Видишь, Санчо, что произошло между тобой и твоим хозяином из‑за твоих ударов: наилучший символ того, что происходит в твоей жизни. Я уже сказал тебе, за счет ударов, получаемых тобой, живем мы все, даже те, кто философствует на сию тему либо слагает стишки. Издавна пытаются силой принудить тебя наносить себе удары плетью и держат тебя в рабстве, но приходит день, и ты поступаешь так, как поступил со своим хозяином и природным сеньором, а именно отказался от повиновения, наступил коленом ему на грудь и воскликнул: «Я сам себе сеньор!» Тут тактика меняется, тебе предлагается плата за каждый удар, а это опять обман, за бичевание тебе платят деньгами, которые бичевание же и приносит. А ты, бедный Санчо, из любви к детям и жене, соглашаешься и готов себя высечь. Но как тебе сделать такое добровольно и взаправду, если ты не убедишься, что от каждого удара тебе будет выгода? Шесть или восемь ты наносишь по собственному телу, а три тысячи двести девяносто два оставшихся — по деревьям, и большая часть твоего труда тратится понапрасну. Большая часть человеческого труда тратится понапрасну, и это естественно, так и должно быть; ведь если какой‑то бедолага шлифует дорогие украшения, дабы заработать себе на хлеб, но не убежден в общественной их ценности, разве будет он шлифовать с усердием? Разве будет стараться изо всех сил тот, кто делает игрушки для детей из богатых семейств, кто зарабатывает этим на хлеб своим детям, у которых игрушек нет?

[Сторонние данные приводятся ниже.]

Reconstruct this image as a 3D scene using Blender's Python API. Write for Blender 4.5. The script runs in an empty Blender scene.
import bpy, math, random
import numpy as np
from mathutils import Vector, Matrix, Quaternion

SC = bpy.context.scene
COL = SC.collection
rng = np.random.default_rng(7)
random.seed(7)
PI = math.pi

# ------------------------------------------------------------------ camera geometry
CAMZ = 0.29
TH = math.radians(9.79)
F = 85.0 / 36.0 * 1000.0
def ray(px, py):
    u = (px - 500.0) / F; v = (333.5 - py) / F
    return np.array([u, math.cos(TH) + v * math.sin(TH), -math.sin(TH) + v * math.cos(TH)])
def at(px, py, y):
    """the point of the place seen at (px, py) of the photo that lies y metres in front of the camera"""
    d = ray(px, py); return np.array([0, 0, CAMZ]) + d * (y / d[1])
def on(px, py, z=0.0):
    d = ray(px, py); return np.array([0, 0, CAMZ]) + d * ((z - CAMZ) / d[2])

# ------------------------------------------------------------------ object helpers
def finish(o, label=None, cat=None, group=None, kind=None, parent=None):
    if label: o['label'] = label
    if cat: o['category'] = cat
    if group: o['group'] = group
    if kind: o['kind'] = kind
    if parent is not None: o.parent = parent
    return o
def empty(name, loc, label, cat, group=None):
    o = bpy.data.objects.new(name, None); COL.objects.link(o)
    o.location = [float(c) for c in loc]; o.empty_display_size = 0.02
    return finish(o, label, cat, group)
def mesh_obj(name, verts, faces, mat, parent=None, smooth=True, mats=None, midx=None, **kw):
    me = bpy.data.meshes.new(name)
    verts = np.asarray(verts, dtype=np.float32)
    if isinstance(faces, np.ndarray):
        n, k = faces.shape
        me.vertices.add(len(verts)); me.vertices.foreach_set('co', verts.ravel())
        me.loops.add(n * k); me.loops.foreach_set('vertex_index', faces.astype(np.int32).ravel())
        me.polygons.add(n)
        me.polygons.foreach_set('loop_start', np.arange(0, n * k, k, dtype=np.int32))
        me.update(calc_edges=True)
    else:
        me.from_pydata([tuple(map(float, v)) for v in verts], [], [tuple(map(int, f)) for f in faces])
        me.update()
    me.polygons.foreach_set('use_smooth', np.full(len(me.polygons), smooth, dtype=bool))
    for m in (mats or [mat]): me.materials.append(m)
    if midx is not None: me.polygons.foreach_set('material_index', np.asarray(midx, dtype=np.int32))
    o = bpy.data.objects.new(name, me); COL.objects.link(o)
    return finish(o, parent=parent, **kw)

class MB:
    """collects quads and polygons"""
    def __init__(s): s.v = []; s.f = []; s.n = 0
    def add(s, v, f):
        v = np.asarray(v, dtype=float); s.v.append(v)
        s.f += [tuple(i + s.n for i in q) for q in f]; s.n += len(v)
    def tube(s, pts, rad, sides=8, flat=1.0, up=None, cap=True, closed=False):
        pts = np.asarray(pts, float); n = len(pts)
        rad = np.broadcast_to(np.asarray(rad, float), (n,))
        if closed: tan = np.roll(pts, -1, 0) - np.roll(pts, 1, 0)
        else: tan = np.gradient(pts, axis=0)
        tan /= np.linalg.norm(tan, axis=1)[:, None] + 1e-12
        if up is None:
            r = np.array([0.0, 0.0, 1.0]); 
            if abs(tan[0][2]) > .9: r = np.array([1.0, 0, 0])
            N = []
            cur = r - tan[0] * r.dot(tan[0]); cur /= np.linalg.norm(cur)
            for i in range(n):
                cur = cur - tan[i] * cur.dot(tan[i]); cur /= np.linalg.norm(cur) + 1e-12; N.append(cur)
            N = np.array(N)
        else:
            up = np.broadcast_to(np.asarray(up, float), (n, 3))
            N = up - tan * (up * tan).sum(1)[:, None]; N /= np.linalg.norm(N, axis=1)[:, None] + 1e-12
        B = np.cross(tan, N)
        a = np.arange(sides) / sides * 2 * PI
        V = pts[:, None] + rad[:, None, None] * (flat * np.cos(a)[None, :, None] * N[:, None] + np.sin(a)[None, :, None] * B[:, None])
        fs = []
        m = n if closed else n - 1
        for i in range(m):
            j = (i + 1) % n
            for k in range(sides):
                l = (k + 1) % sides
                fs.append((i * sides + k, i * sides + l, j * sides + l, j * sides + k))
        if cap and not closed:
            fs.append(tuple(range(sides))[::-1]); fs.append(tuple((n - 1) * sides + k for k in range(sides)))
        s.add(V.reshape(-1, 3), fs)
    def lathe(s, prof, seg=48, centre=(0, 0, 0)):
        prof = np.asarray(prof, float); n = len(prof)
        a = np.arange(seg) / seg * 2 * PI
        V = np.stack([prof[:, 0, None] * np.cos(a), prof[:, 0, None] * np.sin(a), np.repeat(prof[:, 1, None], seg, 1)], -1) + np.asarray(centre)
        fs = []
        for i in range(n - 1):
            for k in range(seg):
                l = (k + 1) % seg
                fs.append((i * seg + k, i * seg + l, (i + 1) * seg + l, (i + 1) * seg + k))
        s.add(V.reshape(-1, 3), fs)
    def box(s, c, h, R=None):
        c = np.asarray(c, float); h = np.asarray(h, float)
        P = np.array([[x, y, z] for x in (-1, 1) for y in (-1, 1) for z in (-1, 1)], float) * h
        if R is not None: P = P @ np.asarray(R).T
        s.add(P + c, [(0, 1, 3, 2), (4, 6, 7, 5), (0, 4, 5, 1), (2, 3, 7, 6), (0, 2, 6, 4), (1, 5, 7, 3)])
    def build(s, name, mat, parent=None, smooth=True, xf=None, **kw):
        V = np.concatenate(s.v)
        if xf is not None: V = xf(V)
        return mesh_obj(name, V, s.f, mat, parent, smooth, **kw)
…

Сизифов труд — большая часть человеческого труда, и люди не сознают, что труд всего лишь предлог уделить им поденную плату, но не как нечто им принадлежащее, а как нечто чужое, что позволяют им заработать из милости.

Таким образом Санчо бичует себя с тем же рвением, с каким разбирают брусчатку на улицах горемыки, которых в зимние месяцы, когда не хватает плетей, городские власти посылают разбирать ее, с тем чтобы потом снова мостить брусчаткой улицы и этим оправдать жалкую милостыню, которую раздают этим беднякам.

Покрывало Пенелопы и бочка Данаид273 подобны твоему бичеванию, Санчо; дело в том, что тебе нужно зарабатывать себе на хлеб и ты должен благодарить за это тех, кто назначает тебе удары, и быть признательным, если заплатят, и не ставить стопу на чужую пашню, подобно тому как ты поставил колено на грудь хозяина. Ты правильно делаешь, что обдираешь кору с деревьев ударами недоуздка, все равно тебе столько же и должны заплатить, ведь платят тебе не за то, что ты наносишь себе удары плетью, а для того чтобы ты не взбунтовался. Ты поступаешь правильно, но поступил бы еще правильнее, если бы эту плеть обратил против своих хозяев и отстегал бы их, а не деревья, и выгнал бы их плетью со своей пашни, и пусть бы они пахали и сеяли с тобой, и это было бы вашим общим делом.

Главы LXXII и LXXIII

о том, как Дон Кихот и Санчо прибыли в свою деревню274

Продолжая свой путь, они встретились в гостинице с доном Альваро Тарфе, через два дня Санчо покончил со своим бичеванием, и вскоре они увидели свое селение. Въехали они в селение и разошлись по домам. Когда Дон Кихот рассказал священнику и бакалавру о своем замысле и предложил им всем стать пастухами, Карраско проявил свой недуг, безумие, которым заразился от Дон Кихота и благодаря которому победил Рыцаря в бою; потому и сказал он: «…как всему миру известно, я знаменитый поэт». Помните, я уже говорил вам, что бакалавр был поражен тем же безумием, что и идальго? Разве не мечтал он среди позолоченных солнцем каменных стен Саламанки о бессмертии?

Услышав речи о пастухах, поспешила вмешаться экономка и посоветовала своему хозяину оставаться дома: «…оставайтесь дома, занимайтесь своим хозяйством, почаще исповедуйтесь, подавайте милостыню бедным, — и пусть грех падет на мою душу, если все не устроится к лучшему».

Эта добрая экономка не очень речиста, но уж если ее прорвет, выговорится до конца в немногих словах. И как славно она рассуждает! С каким благородством! Посоветовала своему хозяину именно то, что нам советуют люди, которые говорят, что хотят нам добра.